▶ STATED TASK
Keep only the lines from the top of the listing through the one with "from mathutils import Matrix, Vector", and reproduce them unaltered.
--*--
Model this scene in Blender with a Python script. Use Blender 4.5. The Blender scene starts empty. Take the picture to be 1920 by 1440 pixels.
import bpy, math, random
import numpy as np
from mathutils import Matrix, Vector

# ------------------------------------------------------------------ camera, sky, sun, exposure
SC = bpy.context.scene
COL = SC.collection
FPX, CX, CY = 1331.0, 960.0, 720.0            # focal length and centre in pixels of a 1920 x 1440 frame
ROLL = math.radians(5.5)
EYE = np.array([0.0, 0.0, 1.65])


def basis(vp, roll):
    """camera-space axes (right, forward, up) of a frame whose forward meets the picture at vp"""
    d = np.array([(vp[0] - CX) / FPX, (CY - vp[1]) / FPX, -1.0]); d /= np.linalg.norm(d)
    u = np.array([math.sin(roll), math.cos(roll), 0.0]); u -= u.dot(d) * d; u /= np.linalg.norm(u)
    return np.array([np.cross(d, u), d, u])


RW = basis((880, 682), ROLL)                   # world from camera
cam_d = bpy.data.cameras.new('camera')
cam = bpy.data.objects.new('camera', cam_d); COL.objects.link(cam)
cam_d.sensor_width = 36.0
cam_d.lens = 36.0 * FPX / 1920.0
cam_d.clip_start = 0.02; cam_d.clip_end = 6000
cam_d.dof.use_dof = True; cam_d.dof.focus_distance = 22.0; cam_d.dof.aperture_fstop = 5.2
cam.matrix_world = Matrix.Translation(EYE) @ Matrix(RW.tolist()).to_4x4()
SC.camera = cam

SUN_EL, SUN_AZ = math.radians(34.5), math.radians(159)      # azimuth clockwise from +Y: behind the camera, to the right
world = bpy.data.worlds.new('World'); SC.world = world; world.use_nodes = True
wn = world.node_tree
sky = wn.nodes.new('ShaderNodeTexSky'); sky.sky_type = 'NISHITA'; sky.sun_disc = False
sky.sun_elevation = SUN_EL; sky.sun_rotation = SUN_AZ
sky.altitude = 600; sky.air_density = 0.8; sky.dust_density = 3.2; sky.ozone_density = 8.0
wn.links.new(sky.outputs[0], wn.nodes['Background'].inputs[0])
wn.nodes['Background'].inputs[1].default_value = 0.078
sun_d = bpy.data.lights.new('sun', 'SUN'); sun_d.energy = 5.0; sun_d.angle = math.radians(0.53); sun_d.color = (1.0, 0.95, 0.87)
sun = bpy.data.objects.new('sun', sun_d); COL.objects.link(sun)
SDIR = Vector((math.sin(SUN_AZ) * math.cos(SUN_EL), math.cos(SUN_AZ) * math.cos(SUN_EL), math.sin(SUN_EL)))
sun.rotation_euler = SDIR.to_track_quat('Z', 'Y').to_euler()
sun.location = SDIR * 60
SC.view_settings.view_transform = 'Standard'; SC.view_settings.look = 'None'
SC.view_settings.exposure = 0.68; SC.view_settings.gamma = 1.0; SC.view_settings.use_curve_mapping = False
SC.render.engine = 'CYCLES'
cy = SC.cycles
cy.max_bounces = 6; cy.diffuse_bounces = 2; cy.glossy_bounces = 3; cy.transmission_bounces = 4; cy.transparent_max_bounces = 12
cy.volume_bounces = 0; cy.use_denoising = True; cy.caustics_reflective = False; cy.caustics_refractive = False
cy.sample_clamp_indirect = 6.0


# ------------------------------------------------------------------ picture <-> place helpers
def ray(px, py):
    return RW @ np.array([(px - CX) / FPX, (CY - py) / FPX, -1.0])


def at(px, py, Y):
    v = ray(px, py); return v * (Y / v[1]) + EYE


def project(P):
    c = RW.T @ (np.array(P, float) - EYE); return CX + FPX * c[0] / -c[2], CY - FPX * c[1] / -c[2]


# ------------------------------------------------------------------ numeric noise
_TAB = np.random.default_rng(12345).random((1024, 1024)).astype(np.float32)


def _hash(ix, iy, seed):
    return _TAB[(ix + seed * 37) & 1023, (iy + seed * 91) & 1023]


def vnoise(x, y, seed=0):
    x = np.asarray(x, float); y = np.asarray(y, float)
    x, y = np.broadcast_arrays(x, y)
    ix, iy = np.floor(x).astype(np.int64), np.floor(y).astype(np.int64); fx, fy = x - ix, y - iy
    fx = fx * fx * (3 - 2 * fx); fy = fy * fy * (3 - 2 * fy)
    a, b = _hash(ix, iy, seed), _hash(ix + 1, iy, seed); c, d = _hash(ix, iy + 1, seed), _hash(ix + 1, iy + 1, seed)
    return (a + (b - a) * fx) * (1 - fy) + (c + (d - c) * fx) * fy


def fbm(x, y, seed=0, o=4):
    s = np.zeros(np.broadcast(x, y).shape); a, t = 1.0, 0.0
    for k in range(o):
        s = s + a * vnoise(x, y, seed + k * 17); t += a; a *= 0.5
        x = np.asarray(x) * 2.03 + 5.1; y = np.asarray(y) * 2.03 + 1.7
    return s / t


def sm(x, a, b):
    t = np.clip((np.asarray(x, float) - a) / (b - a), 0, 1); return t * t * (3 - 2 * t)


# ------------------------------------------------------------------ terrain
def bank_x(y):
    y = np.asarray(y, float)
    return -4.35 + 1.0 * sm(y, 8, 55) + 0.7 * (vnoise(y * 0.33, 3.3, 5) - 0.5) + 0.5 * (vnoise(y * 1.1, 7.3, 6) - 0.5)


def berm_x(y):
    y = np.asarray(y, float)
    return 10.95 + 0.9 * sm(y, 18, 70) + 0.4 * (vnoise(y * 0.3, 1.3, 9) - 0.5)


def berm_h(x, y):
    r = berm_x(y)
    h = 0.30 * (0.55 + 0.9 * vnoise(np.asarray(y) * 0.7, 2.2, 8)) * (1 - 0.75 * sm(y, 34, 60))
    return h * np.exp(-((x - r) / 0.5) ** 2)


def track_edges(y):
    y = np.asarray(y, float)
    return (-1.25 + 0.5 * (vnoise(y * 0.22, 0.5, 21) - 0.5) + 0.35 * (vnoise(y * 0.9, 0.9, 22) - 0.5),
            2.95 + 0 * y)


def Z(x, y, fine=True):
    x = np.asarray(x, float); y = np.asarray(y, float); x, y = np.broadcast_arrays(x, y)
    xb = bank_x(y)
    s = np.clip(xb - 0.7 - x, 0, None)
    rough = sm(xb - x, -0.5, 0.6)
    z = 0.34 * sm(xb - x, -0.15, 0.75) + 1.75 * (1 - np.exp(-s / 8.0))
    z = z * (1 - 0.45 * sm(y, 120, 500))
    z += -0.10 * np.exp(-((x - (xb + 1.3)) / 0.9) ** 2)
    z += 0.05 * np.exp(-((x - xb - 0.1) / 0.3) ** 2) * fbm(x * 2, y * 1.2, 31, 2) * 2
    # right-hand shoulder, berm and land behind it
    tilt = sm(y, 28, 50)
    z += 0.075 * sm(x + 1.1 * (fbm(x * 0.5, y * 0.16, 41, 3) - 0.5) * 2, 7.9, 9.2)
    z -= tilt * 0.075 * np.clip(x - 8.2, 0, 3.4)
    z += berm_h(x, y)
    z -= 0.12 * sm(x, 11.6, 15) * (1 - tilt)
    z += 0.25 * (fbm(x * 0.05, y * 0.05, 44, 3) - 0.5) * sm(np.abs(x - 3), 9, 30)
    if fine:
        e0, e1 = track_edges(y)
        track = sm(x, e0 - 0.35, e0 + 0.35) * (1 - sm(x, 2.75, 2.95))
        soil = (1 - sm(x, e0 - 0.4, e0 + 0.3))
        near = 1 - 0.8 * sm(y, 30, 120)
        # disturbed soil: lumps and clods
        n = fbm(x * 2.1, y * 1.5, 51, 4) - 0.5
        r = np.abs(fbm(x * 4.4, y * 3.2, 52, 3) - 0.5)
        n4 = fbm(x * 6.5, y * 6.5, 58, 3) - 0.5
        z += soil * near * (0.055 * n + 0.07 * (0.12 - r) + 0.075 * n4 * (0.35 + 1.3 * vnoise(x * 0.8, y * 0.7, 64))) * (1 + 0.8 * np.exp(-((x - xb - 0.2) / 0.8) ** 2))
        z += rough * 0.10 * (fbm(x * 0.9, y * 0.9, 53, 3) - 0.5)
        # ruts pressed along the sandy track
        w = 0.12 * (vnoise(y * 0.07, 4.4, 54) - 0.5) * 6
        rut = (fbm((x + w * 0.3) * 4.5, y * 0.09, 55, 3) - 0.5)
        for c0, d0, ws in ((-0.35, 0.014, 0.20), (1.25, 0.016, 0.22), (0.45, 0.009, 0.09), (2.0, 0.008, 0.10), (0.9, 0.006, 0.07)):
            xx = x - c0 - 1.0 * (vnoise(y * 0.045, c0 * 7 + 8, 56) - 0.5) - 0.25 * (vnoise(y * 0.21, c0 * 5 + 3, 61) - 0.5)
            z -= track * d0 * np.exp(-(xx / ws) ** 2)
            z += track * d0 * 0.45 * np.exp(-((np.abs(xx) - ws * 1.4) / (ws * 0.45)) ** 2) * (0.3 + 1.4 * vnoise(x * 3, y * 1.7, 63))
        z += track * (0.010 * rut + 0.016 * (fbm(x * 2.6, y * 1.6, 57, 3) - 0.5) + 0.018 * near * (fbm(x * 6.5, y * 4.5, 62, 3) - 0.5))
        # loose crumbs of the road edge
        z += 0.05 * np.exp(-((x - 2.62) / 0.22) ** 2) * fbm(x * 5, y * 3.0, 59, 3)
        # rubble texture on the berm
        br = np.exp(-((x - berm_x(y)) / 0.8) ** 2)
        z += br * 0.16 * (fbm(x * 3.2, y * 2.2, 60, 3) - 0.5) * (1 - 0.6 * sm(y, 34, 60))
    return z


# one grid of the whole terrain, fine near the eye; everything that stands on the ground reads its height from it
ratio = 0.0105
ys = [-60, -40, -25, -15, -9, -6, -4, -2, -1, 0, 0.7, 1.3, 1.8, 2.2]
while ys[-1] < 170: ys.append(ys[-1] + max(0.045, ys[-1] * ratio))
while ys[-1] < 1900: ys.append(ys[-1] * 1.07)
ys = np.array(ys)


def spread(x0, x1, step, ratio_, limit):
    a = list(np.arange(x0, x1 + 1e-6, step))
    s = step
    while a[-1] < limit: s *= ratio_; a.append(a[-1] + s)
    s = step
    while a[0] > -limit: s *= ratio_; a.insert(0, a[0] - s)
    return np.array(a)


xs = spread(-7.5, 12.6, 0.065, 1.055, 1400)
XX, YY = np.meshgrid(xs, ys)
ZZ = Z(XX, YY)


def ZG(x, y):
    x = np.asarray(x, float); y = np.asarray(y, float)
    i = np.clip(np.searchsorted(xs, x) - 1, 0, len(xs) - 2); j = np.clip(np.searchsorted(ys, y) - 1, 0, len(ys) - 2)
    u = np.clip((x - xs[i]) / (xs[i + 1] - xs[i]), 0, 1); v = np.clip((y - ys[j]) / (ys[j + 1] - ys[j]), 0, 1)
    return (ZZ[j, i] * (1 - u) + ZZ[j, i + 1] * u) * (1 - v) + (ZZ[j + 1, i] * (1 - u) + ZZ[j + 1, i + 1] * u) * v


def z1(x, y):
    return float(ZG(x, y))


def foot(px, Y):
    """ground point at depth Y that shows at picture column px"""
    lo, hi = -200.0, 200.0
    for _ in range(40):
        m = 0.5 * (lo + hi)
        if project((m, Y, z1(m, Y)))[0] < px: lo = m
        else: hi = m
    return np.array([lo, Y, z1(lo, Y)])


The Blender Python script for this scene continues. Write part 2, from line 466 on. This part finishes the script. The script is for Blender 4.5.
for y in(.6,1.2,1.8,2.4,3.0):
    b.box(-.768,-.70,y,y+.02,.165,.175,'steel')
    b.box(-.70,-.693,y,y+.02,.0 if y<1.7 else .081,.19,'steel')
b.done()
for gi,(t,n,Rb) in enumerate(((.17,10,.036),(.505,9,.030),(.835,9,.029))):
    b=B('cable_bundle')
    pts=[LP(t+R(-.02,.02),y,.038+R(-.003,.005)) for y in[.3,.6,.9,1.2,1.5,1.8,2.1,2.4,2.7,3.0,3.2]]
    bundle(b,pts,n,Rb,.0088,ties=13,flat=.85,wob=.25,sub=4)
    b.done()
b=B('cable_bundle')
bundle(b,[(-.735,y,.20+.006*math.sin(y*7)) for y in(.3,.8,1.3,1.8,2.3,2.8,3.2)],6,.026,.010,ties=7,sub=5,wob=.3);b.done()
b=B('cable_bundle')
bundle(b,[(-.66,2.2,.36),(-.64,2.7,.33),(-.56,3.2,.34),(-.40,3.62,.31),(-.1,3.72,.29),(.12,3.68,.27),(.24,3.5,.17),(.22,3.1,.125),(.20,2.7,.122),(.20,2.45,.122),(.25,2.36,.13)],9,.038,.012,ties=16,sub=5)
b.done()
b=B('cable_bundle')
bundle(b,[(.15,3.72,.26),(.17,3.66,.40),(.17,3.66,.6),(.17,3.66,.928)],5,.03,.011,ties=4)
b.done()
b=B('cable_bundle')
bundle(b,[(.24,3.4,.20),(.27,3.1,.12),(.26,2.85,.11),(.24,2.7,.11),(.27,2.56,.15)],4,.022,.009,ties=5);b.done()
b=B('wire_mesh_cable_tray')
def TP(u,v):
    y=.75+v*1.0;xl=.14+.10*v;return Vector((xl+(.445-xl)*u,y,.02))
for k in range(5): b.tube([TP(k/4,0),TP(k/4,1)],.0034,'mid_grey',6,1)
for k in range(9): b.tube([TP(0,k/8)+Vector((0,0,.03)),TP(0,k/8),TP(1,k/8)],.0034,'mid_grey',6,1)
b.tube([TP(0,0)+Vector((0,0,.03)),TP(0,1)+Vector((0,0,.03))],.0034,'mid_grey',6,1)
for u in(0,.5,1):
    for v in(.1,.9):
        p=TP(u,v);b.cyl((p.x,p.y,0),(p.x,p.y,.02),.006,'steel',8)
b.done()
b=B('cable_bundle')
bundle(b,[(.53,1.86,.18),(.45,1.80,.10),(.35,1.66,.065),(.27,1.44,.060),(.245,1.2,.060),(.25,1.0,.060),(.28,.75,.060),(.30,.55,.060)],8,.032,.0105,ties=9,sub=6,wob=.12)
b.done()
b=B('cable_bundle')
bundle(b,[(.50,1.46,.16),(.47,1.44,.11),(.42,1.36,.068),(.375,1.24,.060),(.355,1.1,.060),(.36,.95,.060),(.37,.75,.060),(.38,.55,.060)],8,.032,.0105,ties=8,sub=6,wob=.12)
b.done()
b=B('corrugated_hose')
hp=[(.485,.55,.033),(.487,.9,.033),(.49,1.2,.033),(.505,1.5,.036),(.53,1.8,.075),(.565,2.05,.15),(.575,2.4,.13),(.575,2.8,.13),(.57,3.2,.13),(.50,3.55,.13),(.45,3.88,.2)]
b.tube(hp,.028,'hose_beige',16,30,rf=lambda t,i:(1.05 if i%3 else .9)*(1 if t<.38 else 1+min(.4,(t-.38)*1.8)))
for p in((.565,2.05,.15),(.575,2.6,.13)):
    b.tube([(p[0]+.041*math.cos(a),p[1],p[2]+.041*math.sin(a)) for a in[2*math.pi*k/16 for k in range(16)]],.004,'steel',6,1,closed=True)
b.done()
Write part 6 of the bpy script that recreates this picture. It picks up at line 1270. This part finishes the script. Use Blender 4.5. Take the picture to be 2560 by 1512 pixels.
--*--
▶ TASK RESULT
Model this scene in Blender with a Python script. Use Blender 4.5. The Blender scene starts empty. Take the picture to be 1920 by 1440 pixels.
import bpy, math, random
import numpy as np
from mathutils import Matrix, Vector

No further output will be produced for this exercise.